- Associated Press - Thursday, February 27, 2014

ELKO, Nev. (AP) - The Elko County Commission violated the state’s open meeting law by giving improper notice involving an agenda item last fall and should change the way it does business, the Nevada attorney general’s office said in a legal opinion.

Acting on a complaint by a radio station, senior deputy attorney general George H. Taylor concluded the commissioners failed to adequately describe the information they intended to present on Oct. 23 concerning law enforcement at the U.S. Bureau of Land Management.

“We find a violation of the law’s requirement that all agenda items provide ‘clear and complete’ notice of topics to be discussed,” Taylor wrote in the opinion dated Feb. 21.

Lori Gilbert, news director for KELK-KNEV which first reported the ruling, said she filed the complaint out of frustration with the lack of specificity in commission agendas.

BLM Elko District Manager Jill Silvey said she was caught off guard at the October meeting when Commissioner Grant Gerber invited a resident to approach the panel with complaints about potential misconduct by agency officers.

Based on the agenda and previous discussions, Silvey said she had prepared to address inconveniences faced by residents who are ticketed on BLM land in Elko County then have to travel nearly 300 miles to federal court in Reno to fight a citation.

The agenda had no reference to specific complaints or allegations of misconduct by any specific BLM rangers, according to the Elko Daily Free Press (http://tinyurl.com/p9vq23c).

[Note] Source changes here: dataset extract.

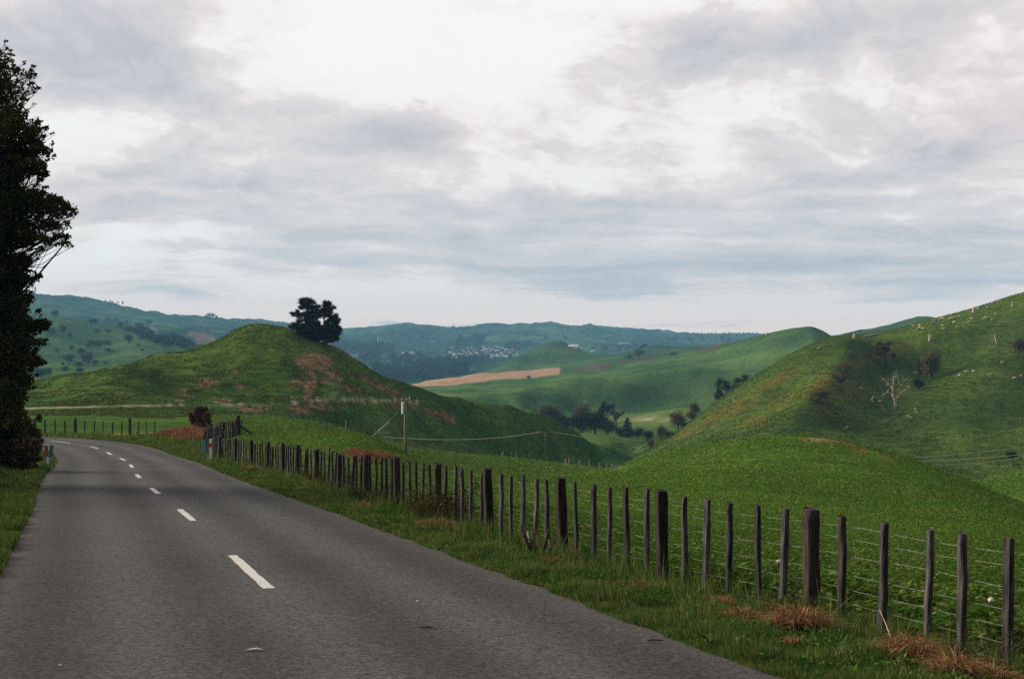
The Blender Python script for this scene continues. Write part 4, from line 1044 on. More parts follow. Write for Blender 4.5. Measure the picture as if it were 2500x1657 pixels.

Silvey said she was unprepared to address concerns raised by Brad Nelson, who claims he was wrongly ticketed last year for cutting wood in a federal wilderness study area.

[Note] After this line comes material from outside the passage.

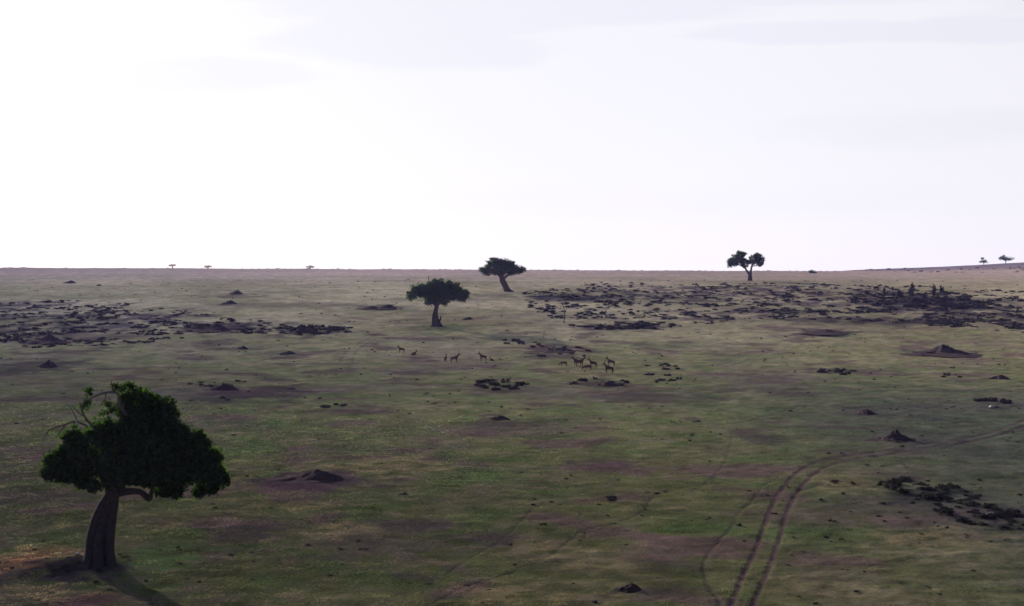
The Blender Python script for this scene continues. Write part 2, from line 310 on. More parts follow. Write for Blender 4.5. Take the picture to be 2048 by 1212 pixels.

Nelson, who came equipped with a recorded phone message and other evidence, said he’d been mistreated by a BLM ranger who tried to talk him out of fighting the ticket and later dropped the charge.

Silvey said that prior to the meeting she asked Gerber for more specific information about the agenda item, but he didn’t mention Nelson or his concerns.

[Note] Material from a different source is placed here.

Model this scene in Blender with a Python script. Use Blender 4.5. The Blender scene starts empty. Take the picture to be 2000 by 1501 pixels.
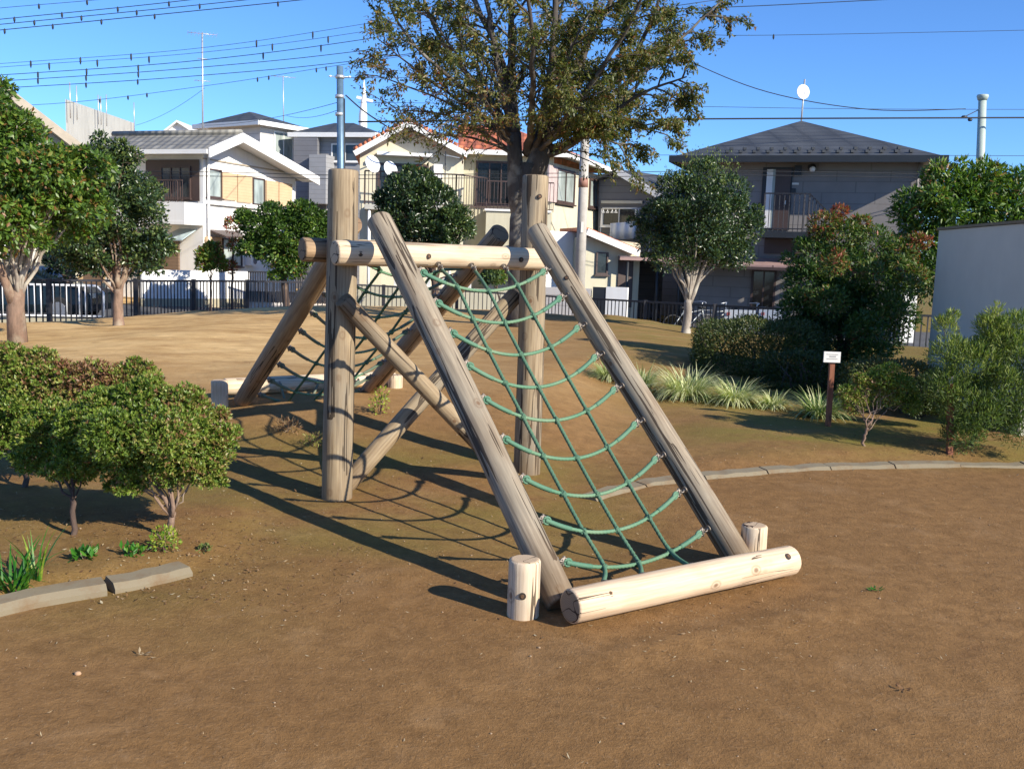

According to information the county provided to the attorney general, Gerber handed a list of questions to fellow commissioners that he encouraged them to ask Nelson, including, “Was the BLM agent intimidating?”

Taylor warned the commission in his opinion to include on its agendas all topics it plans to address that are of significant importance to the public, such as law enforcement issues. He said no further action is needed because no vote was taken.

Kristin McQueary, chief civil deputy district attorney, argued “the agenda was as ‘clear and complete’ as it could have been under the circumstances.” She said it’s impossible to anticipate everything that could arise during public discussion.

All but one commissioner sent a letter to the attorney general’s office in opposition to the complaint. Commissioner Jeff Williams believes the county didn’t violate the letter of the law, but to a large degree violated its intent.